Unless you're in a context where dereferencing null exhibits the undefined
behavior of giving you access to a block of memory.

Dereferencing a null pointer is only undefined behavior if the
code is actually executed. Something like sizeof(
f(*(MyType*)0) ) is perfectly legal, and widely used in some
template idioms (although I can't think of a reasonable use for
it in C).

Implementation of offsetof(), too, although that's not exactly safe.

-s

 

[Ben Bacarisse]

Nulls are dereferenced to produce the offsetof macro hack in C.

Then I would say that it is not an example of what James was talking
about. In his C++ example, no null pointer is dereferenced.

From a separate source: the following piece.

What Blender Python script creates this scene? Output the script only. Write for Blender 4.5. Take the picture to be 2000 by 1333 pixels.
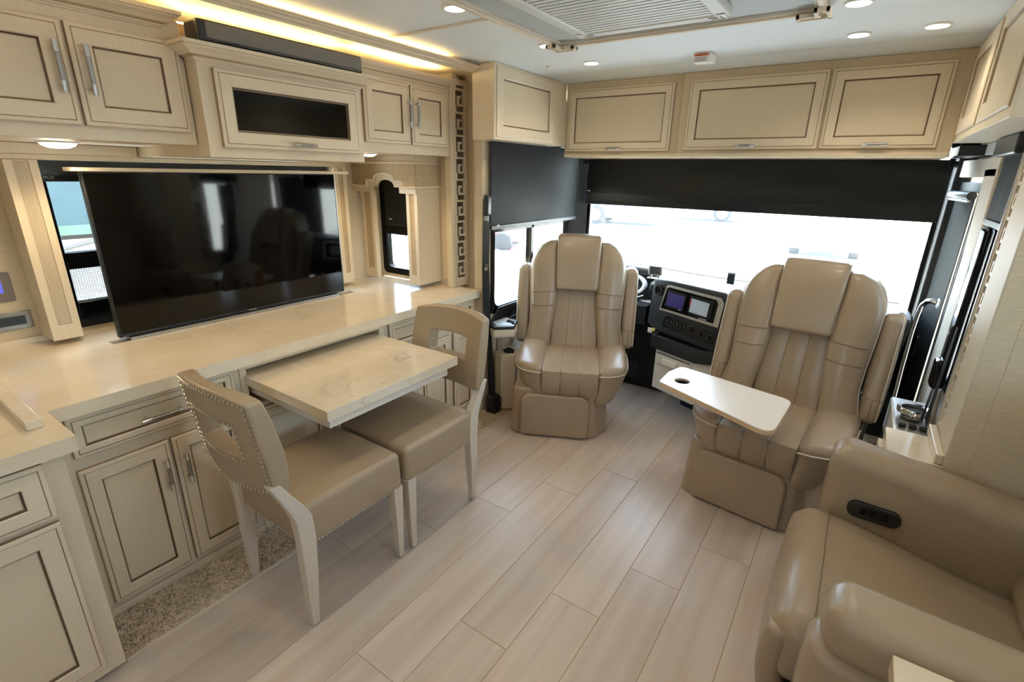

Obviously there is a terminology issue here in that you might want to
say that sizeof *(int *)0 is a dereference of a null pointer because,
structurally, it applies * to such a pointer; but I would rather
reserve the word dereference for an /evaluated/ application of * (or []
or ->). I'd go so far as to say that any other use is wrong.

 

[Thad Smith]

Deferencing a NULL pointer is undefined behaviour,

Actually, dereferencing a null pointer _results in_ behavior undefined by
Standard C.

In answer to your subject line question "Knowing the implementation, are all
undefined behaviours become implementation-defined behaviours?", no.

In Standard C "implementation-defined behavior" means that the implementation
documents the behavior. Even if the behavior is consistent for a particular
implementation, it may not be documented.